We fared better with the film version of Everything is Illuminated. It captures the essence of the Safran-Foer novel with just a few major gaps. I recommend checking out the deleted scenes features. It’s worth watching but I keep excepting Elijah Wood to revert to his Sin City character and start bouncing around and eating people. But that’s just me.

Thursday, July 06, 2006

Robert Rainey's Two Way

Examples from another exhibition we saw at the CCC. Each portrait was mounted in a mirror like light box which refelected your image when light was off and illuminated the photo when light was on. Not sure if it worked that well but overall I enjoyed the concept.

Wednesday, July 05, 2006

Weekend in Review

Took a trip up to Sioux City on Saturday. The Sgt. Floyd Monument we drove by is in memory of the only member of the Lewis & Clark party who died on the trip, apparently of an appendicitis.

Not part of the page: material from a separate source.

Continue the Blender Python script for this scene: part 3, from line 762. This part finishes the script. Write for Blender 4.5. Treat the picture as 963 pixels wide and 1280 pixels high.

It also is the furthest west I have been in the state of Iowa since moving here almost seven years ago this summer. I have wanted to follow the route of the explorers since reading Blue Highways by William Least-Heat Moon. In it he refers to the the DeVoto edition of the travel diaries which led me to pick that up. I always like travelogues that include the books that the authors bring along. In the Ireland book by McCarthy which I am finishing up he has a copy of Thackeray's travels through the Emerald Isle along to read and compare. Paul Theroux also does this. It leads to more of what Least-Heat Moon would call a 'deep map' of your trip. We also adopted a couple of as yet unnamed kittens on Monday. Not sure which is fraught with more potential peril, the cats or a night on the town in Sioux City.